For his part, Arizona’s Miller has embraced a jut-chinned bellicosity. When a reporter from the ABC television affiliate in Phoenix went to a news conference and persisted in asking about corruption allegations, Miller, whose salary of $2.6 million makes him the highest paid official at his state’s namesake university, glowered.
“No comment,” Miller said. “You can drive back to Phoenix.”
Miller’s defenders in Tucson are legion. I spoke to a dozen fans in the arena before the game on the night of our scheduled sit-down and they offered a collective shrug. Corruption in college hoops? “I’m a very positive person, and I don’t believe the accusations,” said Fran Strubeck, a retiree and longtime fan of the Wildcats. “Sean Miller is far too much of an upstanding man for that.”

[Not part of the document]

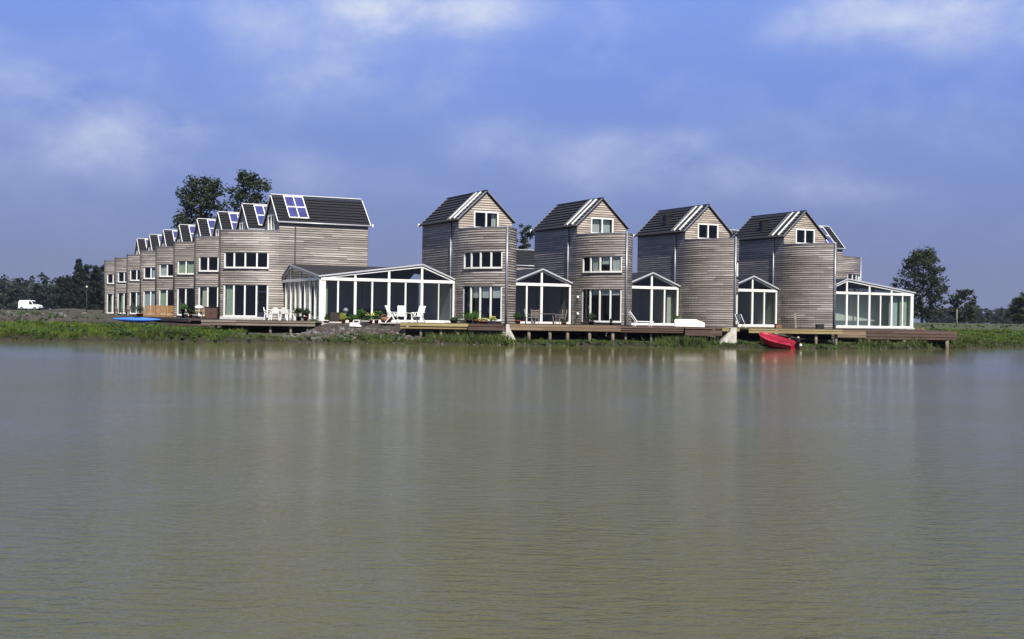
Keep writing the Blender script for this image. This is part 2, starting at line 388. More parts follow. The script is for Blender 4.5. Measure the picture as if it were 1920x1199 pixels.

As I watched the prized Arizona freshmen run their layup line, not the least a mop-topped Nico Mannion, who is rumored to be an N.B.A. lottery pick this summer, I surfed the web. I found a local writer for FanSided, a sports site, who argued, strenuously, that the trial and recordings proved nothing. “Here’s why it’s not proof,” the writer concluded. “Simple, there’s no receipts.”
Such logic would no doubt prove comforting to hit men, drug dealers and all who conduct receiptless work.
Los Angeles Interlude
Not long after my Tucson visit, I flew to Los Angeles in search of a more expert — not to mention candid — assessment. In the lobby of a Hollywood hotel, I sat with Christian Dawkins, who once had worked as a runner — think recruiter, fixer, junior associate — for a top N.B.A. agent. Last May, Dawkins was convicted of bribery for funneling money to teenage recruits and their families in exchange for their agreeing to play at various universities, including Arizona.
Dawkins is a worldly young fellow, a natty dresser with a short-clipped beard. His testimony at that trial last spring — which I attended — was a revelation, as with disarming candor he shined a klieg light on the play-for-cash business that is major college hoops.
Yes, he told prosecutors, he was a part of a machine that ensured that college players and their families got some cash. Yes, that violated N.C.A.A. regulations, and so what? As a young player’s career blossoms, particularly those from poor and working-class homes, many hands are extended. “Me, personally, I don’t think there is anything wrong with paying players,” Dawkins said on the witness stand. “They are the only people in college basketball who can’t get paid.”